Reklam sektörüne benzer olarak bu teşhirin “müşteriye” aktarımı, zamanla, “estetik”
kaygılarla dönüşmeye başladı. Misal aile fertlerinden birini kaybetmiş kişi,Gezi
sürecinde devlet şiddetiyle ölenlerin fotoğraflarından “kolaj” yaparak bunu
dolaşıma sokabiliyor. Çünkü acılar ancak estetik bir şekil alırsa sosyal
medyada ilgi görüyor. Bu kolajla süreci kendisinden farklı yaşayan diğer
aileler adına da söz sahibi olabiliyor. Hatta her fırsatta yanlarında olduğunu
hatırlatıyor.
Bundan rahatsız olan bir twitter kullanıcısının “acının pornosunu yapmayın”
diye tepkisini dile getirdiğinde diğer “gözetleyiciler” tarafından küfürlerle
bastırılması kaçınılmazdır. Çünkü ölen kişinin arkasından derlenen şiirler,
tweetler, itinayla hazırlanmış kolajların yarattığı şehvet; aksini düşünenleri
linç ettirecek etkiyi yaratmıştır. Oysa bu ucuz kolajlar, berbat şiirler,
birbirini tekrarlayan sloganik tweetler ve haz veren retweetler öleni değil bu
pornografiyi hazırlayanları özneleştirip görünür kılar.
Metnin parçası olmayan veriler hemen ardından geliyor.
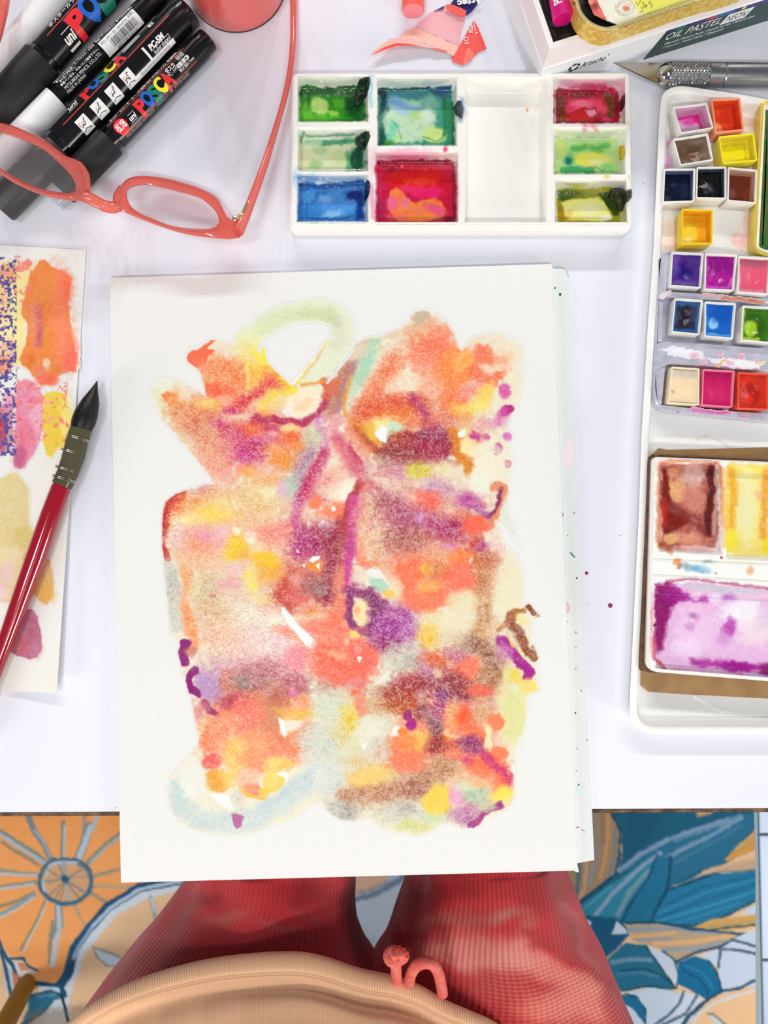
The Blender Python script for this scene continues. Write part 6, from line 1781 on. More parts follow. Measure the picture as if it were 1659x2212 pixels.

Anlam üretmeyen bu
korkunç performanslar “müşterisini” ölümü şehvetle izleyen garip yaratıklar
topluluğuna çevirebilir. Bir döngü halinde, performanslar rt’lerle karşılık
bulur ve bir çeşit hazza dönüşür. Bu döngü ne kadar pornografik olursa rant o
kadar büyüyebilir. Bu korkunç sahne performanslarına itiraz edenlerse küfür ve
sanal lince layık görülür.
Polisin faşist şiddetinden dolayı oğulları
aylardır hastanede yatan ailenin “merak ve ilgiden” bunalıp, özenle ve yumuşak
bir dille (aslında bizi rahat bırakın anlamına gelen) “yalnız kalmak istiyoruz”
minvalindeki açıklamaları hiç ilginizi çekiyor mu? Hayır. Fakat onların adına
alt metni “ben yanlarındayım görüyor musunuz” olan açıklamalar ilgi alanınıza
giriyor. Ailenin bu fotoğrafın bir parçası olmak istemeyişini anlayamıyorsunuz.
Neredeyse her gün bir şarkıcı/sanatçı hastaneye gidiyor. Aileyi teşhircilik
şiddetine maruz bırakarak fotoğraflar çekiyor, bu sayede belli mecarlarda haber
olma fırsatı bulabiliyor. Bu tablodan rahatsız olmamayı kendine yediremeyen, bu
ranttan tiksinen insanlar tepki verdiklerindeyse küfür ve alaycılıkla bastırılırken,
bir yandan ortadaki acıyı seyretme şehveti desteklenmiş oluyor.